Refonte des études rejetée par les universités
La première concerne la formation des juristes. Les deux avocats suggèrent de répartir les deux années de master en droit en une année théorique et en une année préparatoire à l’exercice du métier. Les étudiants choisiraient entre le monde judiciaire, le notariat ou le conseil aux entreprises. Les experts entendent aussi revaloriser le stage (qui ne durerait plus que deux ans au lieu de trois) en prévoyant un encadrement de plus grande qualité.
Les doyens des universités ne souhaitent toutefois pas aller dans cette direction, estimant que le rôle de l’université n’est pas de former des professionnels et que les études de droit doivent demeurer une formation générale.
Pour Mes Henry et Hofströssler, la modernisation du métier est rendue nécessaire par les évolutions socio-économiques de la société.
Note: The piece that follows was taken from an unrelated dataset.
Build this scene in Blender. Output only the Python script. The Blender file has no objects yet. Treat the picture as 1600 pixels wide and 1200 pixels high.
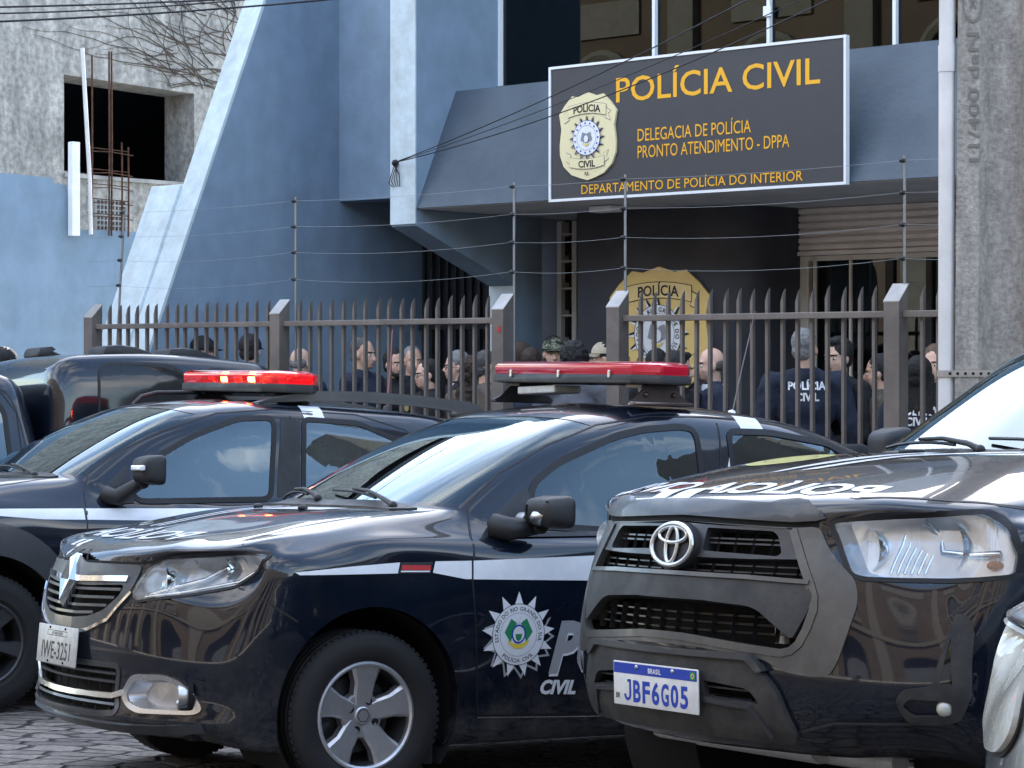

A leurs yeux, dans un avenir proche, l’avocat ne sera plus un expert du droit mais "un expert-gestionnaire de données ayant un impact juridique". L’un des enjeux cruciaux de ces prochaines années est, disent-ils, lié au développement de l’intelligence artificielle. Il faut que les cabinets d’avocats prennent ce développement à leur compte et ne laissent pas le marché leur échapper, au profit d’entreprises étrangères au secteur. Des incitants fiscaux semblables au tax shelter, qui a été appliqué au monde du cinéma, pourraient les y aider.
Les deux experts suggèrent aussi de permettre aux avocats d’étendre le champ de leurs activités professionnelles, en exerçant des activités complémentaires. Ils songent à des métiers comme syndic, mandataire, agent de sportif ou d’artiste, lobbyiste, etc. Ils ne sont pas hostiles à la suppression de l’incompatibilité entre la profession d’avocat et celles de notaire ou d’huissier de justice.
S’ils considèrent que l’avocat qui accepte un mandat politique doit s’interdire de mener une action pour ou contre l’autorité au sein de laquelle il exerce son mandat, ils sont contre l’interdiction de tout cumul entre les fonctions de juriste et de politique.
Ils plaident aussi pour la création de postes d’avocats salariés; pour une "forfaitisation" au moins partielle des rémunérations; pour l’autorisation de l’exercice de la profession par le biais d’une société ; pour une intervention accrue des avocats dans les actions collectives.
Liquidateurs judiciaires
Autre originalité : les experts proposent de donner aux avocats le rôle "de liquidateur judiciaire de dommages" à la suite de catastrophes comme celle de Ghislenghien. Il faudrait aussi que le caractère fondamental du secret professionnel de l’avocat soit consacré par le Code pénal et que tout litige lié au secret professionnel soit tranché par un juge ad hoc, le juge du secret. En matière disciplinaire, les auteurs du rapport recommandent la mise en place d’un conseil de discipline commun avec les notaires et les huissiers.
Ils se déclarent par ailleurs favorables à la création de deux barreaux communautaires, un point qui n’a pas l’aval, à ce jour, de l’assemblée générale d’Avocats.be. Enfin, l’instauration de l’égalité des genres dans les organes de la profession leur tient à cœur.